What is Heaven and Hell?

By Lauren Humphries

As CCC 1024 says, “Heaven is the ultimate end and fulfillment of the deepest human longings, the state of supreme, definitive happiness”. While we may say that we want to “go to” heaven, or are striving “for” heaven, heaven is not a place. 

Heaven is God Himself!

Where else can we be in perfect union with Him if not for being in Him? To live in heaven is to be with Christ, and is the blessed community of all our brothers and sisters who are also perfectly incorporated with Christ. It is a call to live truly and freely as who He has created us to be: not copies of one another, but unique children of His.

 

What is purgatory?

Sometimes, it may be difficult for us to imagine that we can be in this perfect union with God. Yet, He promises us that He will continue to purify us even after our death. In our own humanness, our purification on earth may be an imperfect one. As Jesus has assured us of our eternal salvation in Him, we believe we will be perfectly purified by God Himself through purgatory so that we may achieve the holiness necessary to enter the joy of heaven. 

 

What is hell?

Popular culture and television has likely led us to view hell as a dark, fiery place where one is punished for eternity merely because they have done bad things in their lives. Yet, hell is neither a place nor a state of being of simply “bad people”, but the total self-exclusion from communion with God and the blessed. In believing that He alone gives us life, the punishment for hell is through one’s own decision to turn away from God resulting in the inability to possess the life and happiness for which we were created for by Him. 

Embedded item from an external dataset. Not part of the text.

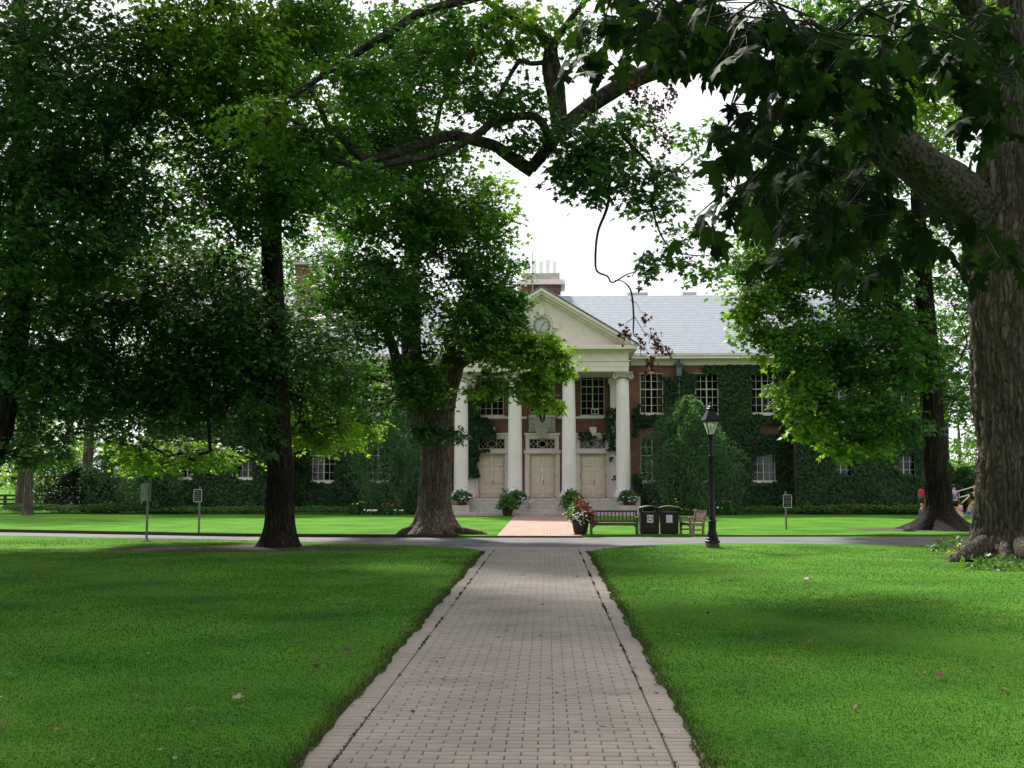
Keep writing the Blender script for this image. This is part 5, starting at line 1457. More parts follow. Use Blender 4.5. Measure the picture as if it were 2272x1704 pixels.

While He desires for us to be with Him in perfect union in heaven, He does not predestine anyone to go to hell. It is a wilful, consistent, and persistent turning away from God which leads one away from Him, to what we consider ‘hell’. 

 

What does this mean for me?

There is hope!

By his death and Resurrection, Jesus has opened the gate to heaven for us; only he who came from the Father can return to the Father.  In his mission, Jesus reveals heaven to his people, and to us too. He talks of heaven as “life”, “light”, “paradise”, or “the Father’s house” to help our humanness begin to fathom what heaven is like. He revealed heaven to his disciples and apostles through loving his people only as God can – giving His entire self to us because that is how much He loves us. Even to this day, we catch glimpses of heaven in our life-giving communities, in brothers and sisters who love us when we struggle to love ourselves, our families and so on (and we’re called to BE this glimpse of heaven to others).

Since Heaven is in God himself, heaven is eternal. Jesus’ opening of the gate to heaven is eternal. As Christ promised us, “they shall reign for ever and ever”. This gate has never and will never be closed since his ultimate sacrifice on the cross for us. This hope of goodness and eternity, therefore, forever is and can live in our hearts!

Our call is to continue to be humble, loving and Christ-like in all we do. He has given us this life freely and lovingly, and he has also given us the free will to decide what we want to do with it. We all, therefore, have a responsibility to use our freedom in view of our eternal destiny – that all we do leads us to God and to heaven where we will meet the one who loved us first. As St Elizabeth Ann Seton said, “The gate of Heaven is very low; only the humble can enter it”.